"Why did you choose Chez Scheme over other Schemes to rebuild Racket?
The biggest weakness of the Racket BC (“before Chez”) implementation are its back-end compiler structure, its inefficient internal calling conventions (over-adapted to C), and its poor implementation of first-class continuations. Those are exactly the strengths of Chez Scheme. Furthermore, Racket’s evaluation model was always closely aligned with Chez Scheme, such as the emphasis on interactive evaluation and compilation.
It was clear up front that Chez Scheme lacked significant features that Racket needs, such as support for continuation marks and reachability-based memory accounting. However, the high quality of the Chez Scheme design and implementation, in contrast to old Racket’s implementation, made adapting Chez Scheme more appealing than retrofitting Racket’s old implementation further."
I have fond memories of Racket, my intro to CS course used it. I already knew how to program, but I was really only familiar with C and it stumped me, in a good way.
Sadly I have never used Racket since. The kind of stuff I'd use it for is well-covered by python.
> Made me think why they don't just build Racket entirely in its self!
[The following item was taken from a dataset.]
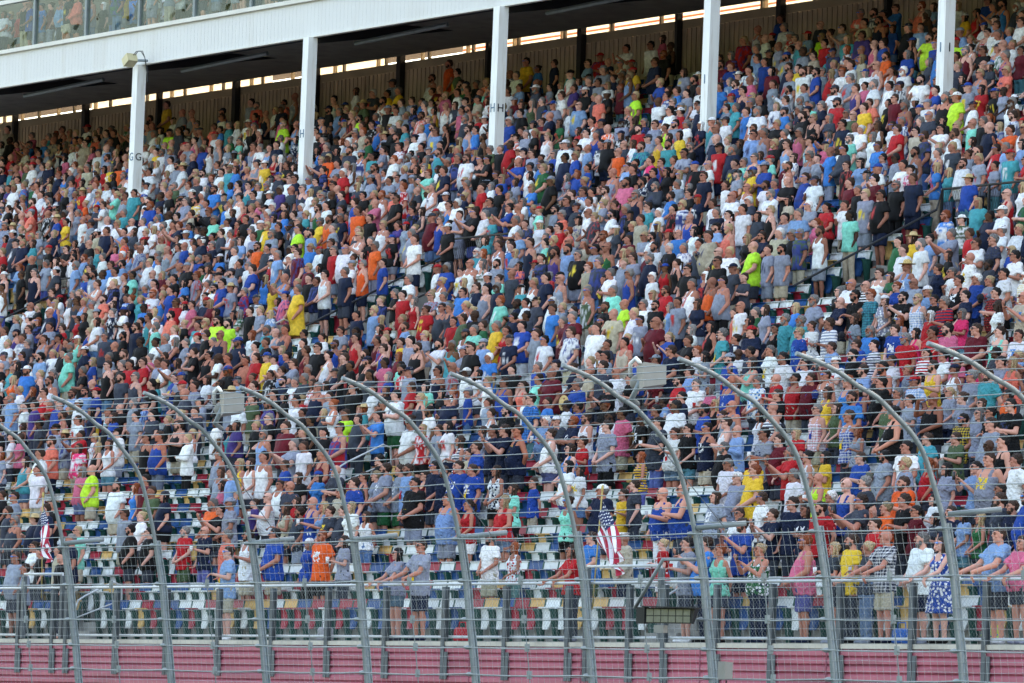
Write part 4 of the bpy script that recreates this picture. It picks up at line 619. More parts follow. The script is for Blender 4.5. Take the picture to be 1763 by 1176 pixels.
def remesh(m,vox,name,mats,sm=2,dec=None,noise_amp=0.,seed=0):
    me=m.mesh('t',mats if isinstance(mats,list) else [mats]); o=bpy.data.objects.new('t',me); col.objects.link(o)
    r=o.modifiers.new('r','REMESH'); r.mode='VOXEL'; r.voxel_size=vox
    if sm: s=o.modifiers.new('s','SMOOTH'); s.factor=.5; s.iterations=sm
    if dec: d=o.modifiers.new('d','DECIMATE'); d.ratio=dec
    dg=bpy.context.evaluated_depsgraph_get(); out=bpy.data.meshes.new_from_object(o.evaluated_get(dg)); bpy.data.objects.remove(o); bpy.data.meshes.remove(me)
    out.name=name
    if noise_amp:
        n=len(out.vertices); co=np.empty(n*3,np.float32); out.vertices.foreach_get('co',co); no=np.empty(n*3,np.float32); out.vertices.foreach_get('normal',no); co=co.reshape(-1,3); no=no.reshape(-1,3)
        for i in range(n):
            c=co[i]; d=.8*noise.noise(Vector((c[0]*9+seed,c[1]*9,c[2]*5+c[0]*4)))+.55*(1-2.6*abs(noise.noise(Vector((c[0]*13+c[2]*7,c[1]*13+seed,c[2]*8)))))
            co[i]+=no[i]*d*noise_amp
        out.vertices.foreach_set('co',co.ravel())
    out.polygons.foreach_set('use_smooth',[True]*len(out.polygons)); out.update(); return out
def hand_tubes(m,wr,dirv,side,curl):
    # five bent fingers rooted in the palm
    d=dirv.normalized(); sidev=Vector((side,0,0)); sidev=(sidev-d*sidev.dot(d)); 
    if sidev.length<.2: sidev=Vector((0,0,1))-d*d.z
    sidev.normalize(); nrm=d.cross(sidev).normalized(); 
    pc=wr+d*.045; m.ell(pc,(.03,.03,.045),nu=10,nv=7,rot=Matrix((sidev*1.05,nrm*.55,d)).transposed())
    for i,(o,l) in enumerate(((-.028,.058),(-.010,.07),(.009,.072),(.027,.062))):
        a=pc+d*.03+sidev*o; b=a+d*l*.5-nrm*curl*.02; c=b+d*l*.4-nrm*curl*.035
        m.tube([a,b,c],[.0095,.0088,.007],6)
    a=pc+sidev*-.024-d*.02; m.tube([a,a-sidev*.028+d*.026-nrm*.008,a-sidev*.034+d*.055-nrm*.016],[.011,.010,.008],6)
cache={}
def get_torso(b,pose,lod):
    key=('torso',b,pose,lod)
    if key in cache: return cache[key]
    S=SHP[b]; m=MB(); m.loft(tor_rings(S,0.,fem=b in 'wW'),20)
    if b in 'wW':
        for s in (-1,1): m.ell((s*.07,-.085,1.31),(.062,.06,.06))
    m.tube([(0,.012,1.48),(0,.008,1.57)],[.064*S['arm']**.5,.058],12)
    A=arm_pts(S,pose); a_=S['arm']
    for s_,e,w in A:
        frust(m,s_,e,.056*a_,.043*a_); frust(m,e,w,.043*a_,.028*a_); m.ell(e+(w-e)*.25,(.043*a_,)*3,nu=10,nv=7); m.ell(w+(w-e).normalized()*.03,(.03,.03,.03),nu=10,nv=7)
    lg=S['hip']
    for h_,k_,f_ in LEG:
        frust(m,h_,k_,.088*lg,.057*lg); frust(m,k_,f_,.055*lg,.036); m.ell(k_+(f_-k_)*.28+Vector((0,.02,0)),(.052*lg,.056*lg,.10),nu=10,nv=8); frust(m,f_,f_+Vector((0,-.12,-.04)),.038,.03)
    me=remesh(m,.013 if lod==0 else .020,'body',[MSK,MEYE,MLIP],2 if lod==0 else 1,None if lod==0 else .15); cache[key]=me; return me
def get_head(b,lod):
    key=('head',b,lod)
    if key in cache: return cache[key]
    S=SHP[b]; m=MB(); head_prims(m,S); m.tube([(0,.014,1.50),(0,.004,1.60)],[.060*S['arm']**.4,.056],12)
    me=remesh(m,.0072 if lod==0 else .013,'head',[MSK,MEYE,MLIP],2 if lod==0 else 1,None if lod==0 else .22); cache[key]=me; return me
def get_body(b,pose,lod=0,yi=1):
    key=('body',b,pose,lod,yi)
    if key in cache: return cache[key]
    S=SHP[b]; bm=bmesh.new(); bm.from_mesh(get_head(b,lod)); hd=S['head']; c=Vector((0,-.012,1.565+.1*hd))
    if lod==0:
        x=MB()
        for s in (-1,1): 
            x.ell(c+Vector((s*.031,-.089,.016))*hd,(.015*hd,.008,.0095*hd),1,8,5); x.tube([c+Vector((s*.014,-.1,.038))*hd,c+Vector((s*.034,-.101,.042))*hd,c+Vector((s*.052,-.086,.036))*hd],.0065*hd,5,1)
        x.ell(c+Vector((0,-.1005,-.057))*hd,(.021*hd,.005,.004*hd),2,8,5)
        tmp=x.mesh('x',[MSK,MEYE,MLIP],True); bm.from_mesh(tmp); bpy.data.meshes.remove(tmp)
    bmesh.ops.rotate(bm,verts=bm.verts,cent=(0,0,0),matrix=Matrix.Rotation(YAWS[yi],3,'Z')); bm.from_mesh(get_torso(b,pose,lod))
    if lod==0:
        x=MB()
        for (s_,e,w),sd in zip(arm_pts(S,pose),(-1,1)):
            dr=(w-e)
            if pose==1 and sd<0: dr=Vector((.9,-.15,.25))
            if pose==2: dr=Vector((-sd*.8,-.1,-.5))
            if pose==3: dr=Vector((-sd*.9,.25,0))
            if pose==5: dr=Vector((0,-.5,-.8))
            if pose==7 and sd<0: dr=Vector((.8,.1,.3))
            if pose==8: dr=Vector((-sd*.8,.2,-.2))
            hand_tubes(x,w,dr,sd,1.6 if pose in (2,5,6) else .8)
        tmp=x.mesh('x',[MSK,MEYE,MLIP],True); bm.from_mesh(tmp); bpy.data.meshes.remove(tmp)
    me=bpy.data.meshes.new('body'); bm.to_mesh(me); bm.free()
    for q in (MSK,MEYE,MLIP): me.materials.append(q)
    me.polygons.foreach_set('use_smooth',[True]*len(me.polygons)); cache[key]=me; return me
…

I'm not sure either, but I remember it might be because Chez Scheme has a parallel garbage collector that they could reuse, and being Lisps they could easily maintain backwards compatibility.
I think that "stumping" characteristic is really important in intro-level CS courses. My university actually had two choices for CS100: JS or Racket, and as a TA I saw the Racket class as significantly more successful at setting students up for success.
Most students come in with some programming experience. A handful come in with a lot, the rest have none. The latter two groups fared about equivalently when compared with their counterparts in the other language intro. But the big group of students who had just enough knowledge to be dangerous benefited greatly from the Racket course, and my hypothesis on the subject is that the alienation from what they were used to 1) stopped them from checking out because they thought they knew it all already and 2) forced them to really evaluate their knowledge and separate the language specifics from fundamental truths.
This was the best feature of Indiana University’s Scheme-based curriculum - it leveled the playing field and caused us to start to think about programming not as engineering, but as a type of mathematics over data.
There still is a bit of a runtime system that you'd write in something like C - you'll see it in the "c" directory of the linked chez repository. Chez is reportedly very fast, it's much easier to use that than write your own from scratch.
I don't know the Racket situation (although I am using their chez fork), but I know that the Idris language chose to move from having their own C based runtime system to chez for the Idris2 rewrite. The reasons that I've seen were that it was much more performant than they could achieve on their own.
I suspect something similar is at play here. That the racket team wanted to concentrate on what makes racket special and leverage Chez for performance.
From what I have read, Chez is a quite performant implementation (benchmarks https://ecraven.github.io/r7rs-benchmarks/) and does a lot of things correctly (according to spec) and cleanly. Basing Racket on Chez takes advantage of the things Chez does well and probably saves a lot of time. I have too little knowledge about Racket's internals, to give a better and less general answer.